Given information ::
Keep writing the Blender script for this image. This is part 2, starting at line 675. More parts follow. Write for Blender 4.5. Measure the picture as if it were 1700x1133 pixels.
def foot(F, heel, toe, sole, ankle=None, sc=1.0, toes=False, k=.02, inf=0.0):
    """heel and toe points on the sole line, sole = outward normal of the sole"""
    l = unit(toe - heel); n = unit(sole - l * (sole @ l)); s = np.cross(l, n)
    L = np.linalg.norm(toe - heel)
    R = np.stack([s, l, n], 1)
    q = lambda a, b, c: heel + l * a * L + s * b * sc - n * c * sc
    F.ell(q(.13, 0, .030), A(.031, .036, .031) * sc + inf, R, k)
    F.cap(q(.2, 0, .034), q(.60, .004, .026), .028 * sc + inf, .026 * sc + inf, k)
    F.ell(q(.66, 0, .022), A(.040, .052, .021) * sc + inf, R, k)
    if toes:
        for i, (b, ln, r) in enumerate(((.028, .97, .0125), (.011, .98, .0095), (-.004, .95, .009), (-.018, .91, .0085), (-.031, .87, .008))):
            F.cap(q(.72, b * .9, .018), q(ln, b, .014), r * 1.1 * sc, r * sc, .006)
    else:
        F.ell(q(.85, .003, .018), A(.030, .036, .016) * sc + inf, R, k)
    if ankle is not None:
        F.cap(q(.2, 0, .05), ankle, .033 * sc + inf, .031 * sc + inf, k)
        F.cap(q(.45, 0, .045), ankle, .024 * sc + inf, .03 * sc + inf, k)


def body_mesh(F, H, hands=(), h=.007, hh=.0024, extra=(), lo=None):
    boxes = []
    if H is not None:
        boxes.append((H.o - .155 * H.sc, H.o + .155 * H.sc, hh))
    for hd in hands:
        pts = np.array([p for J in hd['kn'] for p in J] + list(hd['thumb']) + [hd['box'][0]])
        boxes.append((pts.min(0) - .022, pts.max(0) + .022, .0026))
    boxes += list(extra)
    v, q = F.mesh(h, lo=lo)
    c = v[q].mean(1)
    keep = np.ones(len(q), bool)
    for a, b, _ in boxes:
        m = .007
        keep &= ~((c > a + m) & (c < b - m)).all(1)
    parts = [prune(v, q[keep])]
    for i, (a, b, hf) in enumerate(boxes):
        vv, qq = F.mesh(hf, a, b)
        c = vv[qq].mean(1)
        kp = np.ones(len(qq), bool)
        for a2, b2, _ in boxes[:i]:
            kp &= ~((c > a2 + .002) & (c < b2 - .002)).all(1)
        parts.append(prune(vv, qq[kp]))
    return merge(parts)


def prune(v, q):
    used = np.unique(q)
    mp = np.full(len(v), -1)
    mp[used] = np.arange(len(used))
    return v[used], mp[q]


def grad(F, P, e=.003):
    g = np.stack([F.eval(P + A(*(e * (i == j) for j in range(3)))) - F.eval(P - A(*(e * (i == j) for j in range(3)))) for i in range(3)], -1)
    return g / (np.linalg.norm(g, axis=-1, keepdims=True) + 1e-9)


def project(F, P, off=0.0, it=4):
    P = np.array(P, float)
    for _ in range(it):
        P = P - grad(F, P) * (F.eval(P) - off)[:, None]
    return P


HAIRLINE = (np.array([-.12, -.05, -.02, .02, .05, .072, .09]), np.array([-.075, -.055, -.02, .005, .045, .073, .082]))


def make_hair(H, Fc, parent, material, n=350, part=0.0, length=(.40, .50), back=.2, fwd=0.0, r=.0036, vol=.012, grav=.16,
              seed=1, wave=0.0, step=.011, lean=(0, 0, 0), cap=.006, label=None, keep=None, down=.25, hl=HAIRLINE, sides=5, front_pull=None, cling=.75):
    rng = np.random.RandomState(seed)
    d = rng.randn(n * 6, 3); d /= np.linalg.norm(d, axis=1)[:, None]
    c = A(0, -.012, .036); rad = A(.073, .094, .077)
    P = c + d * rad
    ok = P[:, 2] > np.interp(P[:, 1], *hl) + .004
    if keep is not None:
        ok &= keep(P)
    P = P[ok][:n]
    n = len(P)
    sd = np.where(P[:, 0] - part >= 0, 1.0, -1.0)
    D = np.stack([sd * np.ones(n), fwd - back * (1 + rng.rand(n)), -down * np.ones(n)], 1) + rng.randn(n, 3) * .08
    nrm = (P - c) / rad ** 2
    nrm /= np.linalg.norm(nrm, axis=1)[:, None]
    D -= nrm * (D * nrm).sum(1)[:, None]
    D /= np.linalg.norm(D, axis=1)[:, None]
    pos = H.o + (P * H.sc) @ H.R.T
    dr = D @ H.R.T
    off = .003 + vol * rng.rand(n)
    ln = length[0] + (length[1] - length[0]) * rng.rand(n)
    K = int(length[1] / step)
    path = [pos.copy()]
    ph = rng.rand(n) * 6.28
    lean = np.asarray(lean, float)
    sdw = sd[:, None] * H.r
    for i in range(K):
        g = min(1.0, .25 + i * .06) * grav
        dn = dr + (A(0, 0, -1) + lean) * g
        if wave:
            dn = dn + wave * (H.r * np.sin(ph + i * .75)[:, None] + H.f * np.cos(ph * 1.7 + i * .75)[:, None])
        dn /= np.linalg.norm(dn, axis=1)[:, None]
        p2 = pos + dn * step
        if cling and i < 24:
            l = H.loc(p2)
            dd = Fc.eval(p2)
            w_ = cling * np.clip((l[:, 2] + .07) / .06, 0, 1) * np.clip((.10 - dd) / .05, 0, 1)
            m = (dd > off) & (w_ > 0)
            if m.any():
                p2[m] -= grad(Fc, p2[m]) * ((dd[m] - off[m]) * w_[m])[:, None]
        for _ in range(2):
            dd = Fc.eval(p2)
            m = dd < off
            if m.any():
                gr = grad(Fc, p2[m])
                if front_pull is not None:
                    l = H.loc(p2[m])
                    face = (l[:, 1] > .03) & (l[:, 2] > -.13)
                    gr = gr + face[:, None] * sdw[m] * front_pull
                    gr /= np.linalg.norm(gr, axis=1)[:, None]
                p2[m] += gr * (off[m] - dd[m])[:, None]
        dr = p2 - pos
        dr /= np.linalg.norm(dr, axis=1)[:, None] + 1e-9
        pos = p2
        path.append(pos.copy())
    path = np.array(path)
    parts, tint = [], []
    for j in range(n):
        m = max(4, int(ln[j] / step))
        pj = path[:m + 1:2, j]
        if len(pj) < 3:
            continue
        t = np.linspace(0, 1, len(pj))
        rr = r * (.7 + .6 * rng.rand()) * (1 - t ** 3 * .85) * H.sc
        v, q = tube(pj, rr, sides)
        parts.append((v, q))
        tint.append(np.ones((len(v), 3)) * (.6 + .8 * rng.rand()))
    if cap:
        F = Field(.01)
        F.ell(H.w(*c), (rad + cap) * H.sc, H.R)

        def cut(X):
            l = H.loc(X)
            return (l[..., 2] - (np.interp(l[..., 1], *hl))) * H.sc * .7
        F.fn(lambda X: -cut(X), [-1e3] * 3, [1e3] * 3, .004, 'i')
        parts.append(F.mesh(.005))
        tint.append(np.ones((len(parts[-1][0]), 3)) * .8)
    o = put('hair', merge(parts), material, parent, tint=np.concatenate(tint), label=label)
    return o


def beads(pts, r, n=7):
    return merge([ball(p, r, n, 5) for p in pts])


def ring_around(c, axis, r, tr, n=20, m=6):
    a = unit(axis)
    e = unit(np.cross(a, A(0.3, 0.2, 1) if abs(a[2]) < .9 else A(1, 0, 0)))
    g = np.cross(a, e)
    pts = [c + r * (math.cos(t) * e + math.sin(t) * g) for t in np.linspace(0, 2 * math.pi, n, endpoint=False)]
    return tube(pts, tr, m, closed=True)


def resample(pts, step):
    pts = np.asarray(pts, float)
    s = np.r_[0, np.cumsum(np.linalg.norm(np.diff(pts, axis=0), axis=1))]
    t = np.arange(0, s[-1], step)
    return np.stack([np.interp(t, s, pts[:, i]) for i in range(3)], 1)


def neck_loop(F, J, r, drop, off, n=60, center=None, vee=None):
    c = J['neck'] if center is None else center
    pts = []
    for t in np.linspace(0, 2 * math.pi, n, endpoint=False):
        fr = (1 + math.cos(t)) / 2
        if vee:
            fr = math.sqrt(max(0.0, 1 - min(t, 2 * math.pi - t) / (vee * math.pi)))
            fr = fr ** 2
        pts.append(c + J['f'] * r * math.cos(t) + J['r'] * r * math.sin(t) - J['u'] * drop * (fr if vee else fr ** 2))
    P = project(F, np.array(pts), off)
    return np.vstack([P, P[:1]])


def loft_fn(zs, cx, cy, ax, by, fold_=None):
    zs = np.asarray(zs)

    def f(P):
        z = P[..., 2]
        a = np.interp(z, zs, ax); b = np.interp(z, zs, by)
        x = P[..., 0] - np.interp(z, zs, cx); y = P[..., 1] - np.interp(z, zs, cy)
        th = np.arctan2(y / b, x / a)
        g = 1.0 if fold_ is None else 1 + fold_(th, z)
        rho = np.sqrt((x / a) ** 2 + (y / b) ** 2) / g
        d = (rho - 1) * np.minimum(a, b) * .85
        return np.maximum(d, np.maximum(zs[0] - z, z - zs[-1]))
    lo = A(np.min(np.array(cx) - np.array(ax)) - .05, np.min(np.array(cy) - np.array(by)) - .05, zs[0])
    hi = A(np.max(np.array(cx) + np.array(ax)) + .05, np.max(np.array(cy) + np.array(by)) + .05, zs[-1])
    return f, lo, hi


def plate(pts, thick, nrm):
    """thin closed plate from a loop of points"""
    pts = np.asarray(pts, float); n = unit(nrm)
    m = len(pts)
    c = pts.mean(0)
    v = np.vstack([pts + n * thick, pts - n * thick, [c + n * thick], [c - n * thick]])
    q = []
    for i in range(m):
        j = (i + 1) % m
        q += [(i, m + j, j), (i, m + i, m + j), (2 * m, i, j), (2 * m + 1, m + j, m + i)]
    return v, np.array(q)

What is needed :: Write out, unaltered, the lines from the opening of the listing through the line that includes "F.cap(q(.45, 0, .045), ankle, .024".

Result of the exercise ::
Keep writing the Blender script for this image. This is part 2, starting at line 675. More parts follow. Write for Blender 4.5. Measure the picture as if it were 1700x1133 pixels.
def foot(F, heel, toe, sole, ankle=None, sc=1.0, toes=False, k=.02, inf=0.0):
    """heel and toe points on the sole line, sole = outward normal of the sole"""
    l = unit(toe - heel); n = unit(sole - l * (sole @ l)); s = np.cross(l, n)
    L = np.linalg.norm(toe - heel)
    R = np.stack([s, l, n], 1)
    q = lambda a, b, c: heel + l * a * L + s * b * sc - n * c * sc
    F.ell(q(.13, 0, .030), A(.031, .036, .031) * sc + inf, R, k)
    F.cap(q(.2, 0, .034), q(.60, .004, .026), .028 * sc + inf, .026 * sc + inf, k)
    F.ell(q(.66, 0, .022), A(.040, .052, .021) * sc + inf, R, k)
    if toes:
        for i, (b, ln, r) in enumerate(((.028, .97, .0125), (.011, .98, .0095), (-.004, .95, .009), (-.018, .91, .0085), (-.031, .87, .008))):
            F.cap(q(.72, b * .9, .018), q(ln, b, .014), r * 1.1 * sc, r * sc, .006)
    else:
        F.ell(q(.85, .003, .018), A(.030, .036, .016) * sc + inf, R, k)
    if ankle is not None:
        F.cap(q(.2, 0, .05), ankle, .033 * sc + inf, .031 * sc + inf, k)
        F.cap(q(.45, 0, .045), ankle, .024 * sc + inf, .03 * sc + inf, k)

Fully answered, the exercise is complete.